Does it matter? It will if it hits the bottom line. Russia is a huge territory. Sponsors can’t be pleased to see those millions of eyeballs paying attention to something other than their ads. If only authoritarian states apply to host games in the future, as happened when Kazakhstan and China emerged as the only finalists for the 2022 Winter Games, the commercial partners won’t like the public criticism associated with helping legitimize those regimes.
The Olympic movement has the power do great good in many ways, including spreading the gospel of fitness, inspiring achievement, encouraging understanding between individuals from different regions, and entertaining billions. Fans love to root for their country’s athletes. Is there a sustainable path forward?
The issue of nations jockeying (or even worse, not jockeying) to lose billions on new Olympic venues might be solved by establishing single locations to host all games owned by the International Olympic Committee. Greece seems the least controversial from a sentimental standpoint and their central government’s current fiscal predicament would eliminate the temptation to seek subsidies. Perhaps the IOC’s home country of Switzerland would make sense for a Winter Games host. Any such choice would be fraught with issues of Eurocentrism, television ratings across time zones, and general naysaying, but finding a way to avoid repeating the controversies of Sochi and Rio should take priority.

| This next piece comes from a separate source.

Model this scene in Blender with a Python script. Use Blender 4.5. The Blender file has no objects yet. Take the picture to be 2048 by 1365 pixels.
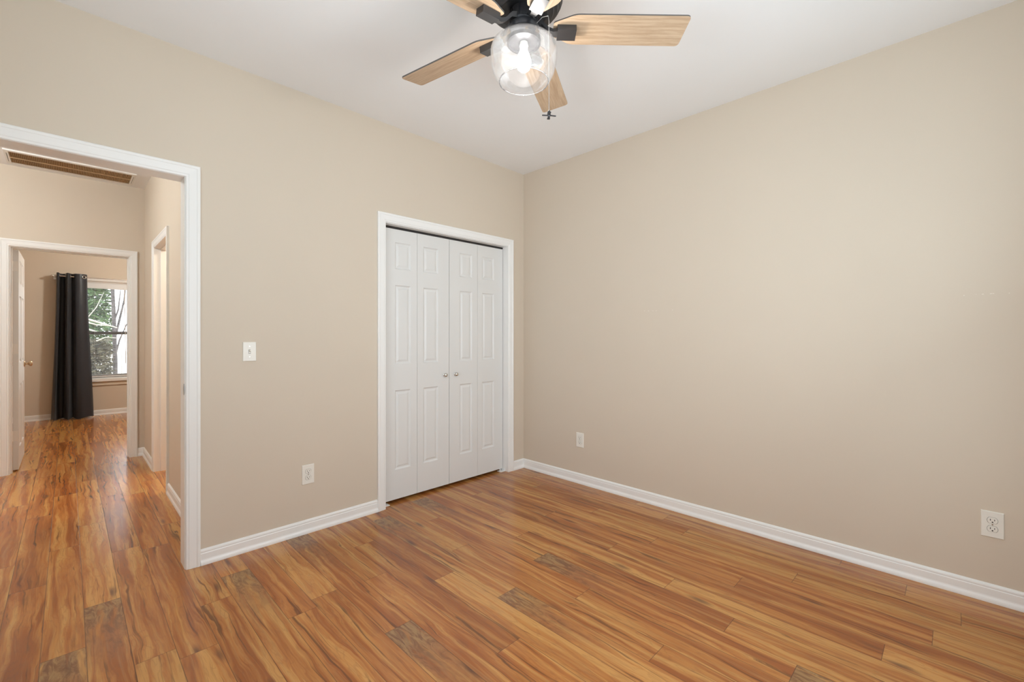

It is beyond the IOC’s power to change the nature of politics. Extricating itself from entanglements with sports ministries is also beyond its current ability. While it should certainly take a strong look at whether the burdens WADA imposes encourage the kind of approach the Russian Federation adopted, the Olympians will never have the power to compel government actors to follow rules the latter dislike.
What it can do is set a good example. In ancient times, warring nations were expected to allow athletes to pass through their territories on the way to the games at Olympus. The modern games have provided numerous examples of how good-natured interactions between people from different parts of the world facilitate understanding, from Luz Long advising Jesse Owens to the Grateful Dead sponsoring the Lithuanian men’s basketball team.
Many believe maximizing peaceful commerce between citizens of diverse nations to be a less effective deterrent to belligerence than the initiation of force by governments. The best thing the Olympics can do is to disentangle itself from as much of its dependence on nation states as possible and use its commercial muscle and spirit of sportsmanship to prove such people wrong.